Thursday, October 13, 2005

WSJ: The Bell Curve: The Inequality Taboo WSJ: The Bell Curve: The Inequality Taboo

Charles Murray strikes again. It has been eleven years since his Bell Curve hit the bookstore, and that book is still good for an argument. Every time I mention the book, I hear how the book has been debunked. But then, when I follow the links, if, and when there are some, I find that the debunking is nothing of the sort. Almost invariably, the research that is supposed to have debunked The Bell Curve doesn't directly address that mysterious quantity, "q", which is the essence of what is tested in IQ tests.

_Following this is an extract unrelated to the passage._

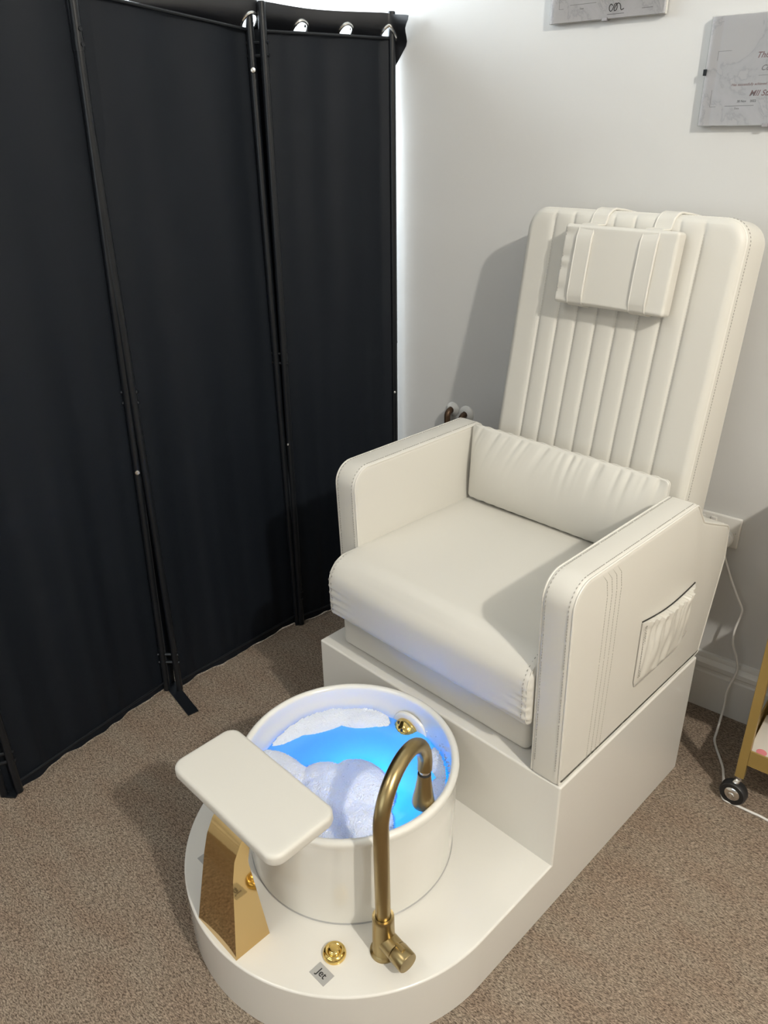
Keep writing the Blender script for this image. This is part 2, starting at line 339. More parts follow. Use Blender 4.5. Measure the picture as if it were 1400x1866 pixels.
def skirting(name, p0, p1, nrm):
    prof = [(0, 0), (.018, 0), (.018, .118), (.0145, .123), (.0145, .132), (.019, .137), (.019, .150), (.0145, .158), (.010, .162), (.010, .170), (.0075, .176), (0, .178)]
    bm = NB(); p0 = Vector(p0); p1 = Vector(p1); n = Vector(nrm)
    A = [bm.verts.new(p0 + n * a + Vector((0, 0, z))) for a, z in prof]; B = [bm.verts.new(p1 + n * a + Vector((0, 0, z))) for a, z in prof]
    for k in range(len(prof) - 1): bm.faces.new((A[k], A[k + 1], B[k + 1], B[k]))
    bm.faces.new(A); bm.faces.new(B[::-1]); struct(name, bm, 'wood', smooth=25)
skirting('baseboard_back', (LX, WY, 0), (RX, WY, 0), (0, -1, 0))
skirting('baseboard_left', (LX, WY, 0), (LX, FY, 0), (1, 0, 0))
# ceiling lamp
cl = thing('ceiling_lamp', 'small round warm white lamp fixed to the ceiling', 'lamp', (2.50, -1.04, CZ))
mesh('ceiling_rose', lathe(NB(), [(0, 0), (.06, 0), (.06, -.012), (0, -.014)], 32, (2.50, -1.04, CZ)), 'wood', parent=cl, origin=(2.50, -1.04, CZ))

# ------------------------------------------------------------------ pedicure chair (built in the chair's own frame)
ch = thing('pedicure_chair', 'cream leather pedicure spa chair on a glossy white base with round foot basin', 'chair', (0, 0, 0), RZ)
H0, H1, D, HW, LC = 0.1356, 0.353, 0.59, 0.36, 0.2327
bm = NB(); NA = 72
arc = [(HW * math.cos(PI * k / NA), -LC - HW * math.sin(PI * k / NA)) for k in range(NA + 1)]
at = [bm.verts.new((x_, y_, H0)) for x_, y_ in arc]; ab = [bm.verts.new((x_, y_, 0)) for x_, y_ in arc]
V = {(sx, yy, zz): bm.verts.new((sx * HW, yy, zz)) for sx in (1, -1) for yy, zz in ((0, H0), (0, H1), (D, H1), (D, 0))}
bm.faces.new([V[1, 0, H0]] + at + [V[-1, 0, H0]])                                             # platform top
bm.faces.new([V[1, 0, H0], V[-1, 0, H0], V[-1, 0, H1], V[1, 0, H1]])                          # front of the raised box
bm.faces.new([V[1, 0, H1], V[-1, 0, H1], V[-1, D, H1], V[1, D, H1]])
bm.faces.new([V[1, D, H1], V[-1, D, H1], V[-1, D, 0], V[1, D, 0]])
bm.faces.new([V[1, D, 0], V[1, D, H1], V[1, 0, H1], V[1, 0, H0], at[0], ab[0]])
bm.faces.new([V[-1, D, 0], V[-1, D, H1], V[-1, 0, H1], V[-1, 0, H0], at[-1], ab[-1]])
for k in range(NA): bm.faces.new((at[k], at[k + 1], ab[k + 1], ab[k]))
bm.faces.new([V[1, D, 0]] + ab + [V[-1, D, 0]])
bmesh.ops.recalc_face_normals(bm, faces=bm.faces); bm.edges.ensure_lookup_table()
es = [e_ for e_ in bm.edges if len(e_.link_faces) == 2 and e_.calc_face_angle(0) > .5 and e_.calc_face_angle_signed(0) > 0 and max(v.co.z for v in e_.verts) > .01 and not (min(v.co.z for v in e_.verts) < .01 and e_.verts[0].co.y < D - .01)]
bmesh.ops.bevel(bm, geom=es, offset=0.0045, segments=4, affect='EDGES', profile=0.5)
bo = mesh('base', bm, 'gel', smooth=30, parent=ch); wn = bo.modifiers.new('weighted_normal', 'WEIGHTED_NORMAL'); wn.keep_sharp = True; wn.weight = 100
# basin
Rb, Rt, HT = 0.2176, 0.2262, 0.368
bz = lambda z: Rb + (Rt - Rb) * (z - H0) / (HT - H0)
pf = [(Rb - .004, H0 - .001), (Rb - .003, H0 + .002), (Rb, H0 + .004)] + [(bz(z), z) for z in (.2, .25, .3, .345)] + [(Rt + .001, .352), (Rt + .002, .358)]
for k in range(9):
    th = PI * k / 8; pf.append((Rt - .0065 + .0085 * math.cos(th), .360 + .0085 * math.sin(th)))
pf += [(Rt - .0160, .352), (.2085, .30), (.204, .20), (.19, .168), (.16, .160), (0, .158)]
basin = mesh('foot_basin', lathe(NB(), pf, 96, (0, -LC, 0)), 'ceramic', smooth=50, parent=ch)
# seal line under the basin
mesh('basin_seal', lathe(NB(), [(Rb + .0005, H0 - .0005), (Rb + .0012, H0 + .0008), (Rb - .001, H0 + .0025), (Rb - .003, H0)], 96, (0, -LC, 0)), 'label', parent=basin)
# water jet in the basin wall
jdir = Vector((0.085, -0.995, -0.05)).normalized(); jp = Vector((-0.018, -LC + 0.2055, 0.284))
q = jdir.to_track_quat('Z', 'Y').to_matrix().to_4x4() @ Matrix.Scale(1.35, 4)
qf = q.copy(); q = Vector((-.30, -.80, .42)).normalized().to_track_quat('Z', 'Y').to_matrix().to_4x4() @ Matrix.Scale(1.12, 4)
jet = mesh('water_jet', lathe(NB(), [(0, .034), (.007, .034), (.009, .0325), (.015, .032), (.020, .0285), (.0245, .021), (.026, .012), (.026, .004), (.022, -.006), (0, -.006)], 36, jp, q), 'gold', smooth=40, parent=basin)
for k in range(4):
    bm = NB(); a = k * PI / 2 + .5; lathe(bm, [(0, .0330), (.0034, .0330), (.0034, .0290), (0, .0290)], 12, jp + (q @ Vector((.0135 * math.cos(a), .0135 * math.sin(a), 0))), q)
    mesh('jet_hole', bm, 'ink', parent=basin)
mesh('jet_flange', lathe(NB(), [(0, .0), (.036, .0), (.037, -.001), (.036, .003), (.034, .0045), (.026, .0045), (0, .004)], 40, jp, qf), 'ceramic', parent=basin)
# footrest: gold pillar and pad
fr_ = [(-.582, .1356, .0), (-.556, .31, .03), (-.546, .352, .03), (-.529, .384, .02), (-.50, .408, .02), (-.455, .424, 0), (-.435, .420, .0), (-.488, .392, .02), (-.512, .360, .02), (-.519, .33, .03), (-.504, .1356, 0)]
def fpill(v, n_, ins):
    s = .063 - (.063 - .044) * min(1, (v.z - .1356) / .20); v.x = -.004 + v.x * s; return v
fp = rpoly(fr_, 3); bm = NB(); loft(bm, dens(fp, .02), -1, 1, 0.0, 'X', fn=None)
for v in bm.verts: v.co = fpill(v.co, None, 0)
fpo = mesh('footrest_pillar', bm, 'gold_pol', smooth=22, parent=ch)
bm = NB(); pad(bm, .1585, .146, .026, .026, .008, nx=24, ny=12, mtx=Matrix.Translation((.003, -.545, .452)) @ Matrix.Rotation(math.radians(.8), 4, 'X'))
fpad = mesh('footrest_pad', bm, 'leather', smooth=60, parent=ch)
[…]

Lest you think that I accept the book and all of its tenets, I don't. But I do find it interesting, and I think it makes some good points.
The Orwellian disinformation about innate group differences is not wholly the media's fault. Many academics who are familiar with the state of knowledge are afraid to go on the record. Talking publicly can dry up research funding for senior professors and can cost assistant professors their jobs. But while the public's misconception is understandable, it is also getting in the way of clear thinking about American social policy.

Good social policy can be based on premises that have nothing to do with scientific truth. The premise that is supposed to undergird all of our social policy, the founders' assertion of an unalienable right to liberty, is not a falsifiable hypothesis. But specific policies based on premises that conflict with scientific truths about human beings tend not to work. Often they do harm.

One such premise is that the distribution of innate abilities and propensities is the same across different groups. The statistical tests for uncovering job discrimination assume that men are not innately different from women, blacks from whites, older people from younger people, homosexuals from heterosexuals, Latinos from Anglos, in ways that can legitimately affect employment decisions. Title IX of the Educational Amendments of 1972 assumes that women are no different from men in their attraction to sports. Affirmative action in all its forms assumes there are no innate differences between any of the groups it seeks to help and everyone else. The assumption of no innate differences among groups suffuses American social policy. That assumption is wrong.

When the outcomes that these policies are supposed to produce fail to occur, with one group falling short, the fault for the discrepancy has been assigned to society. It continues to be assumed that better programs, better regulations or the right court decisions can make the differences go away. That assumption is also wrong.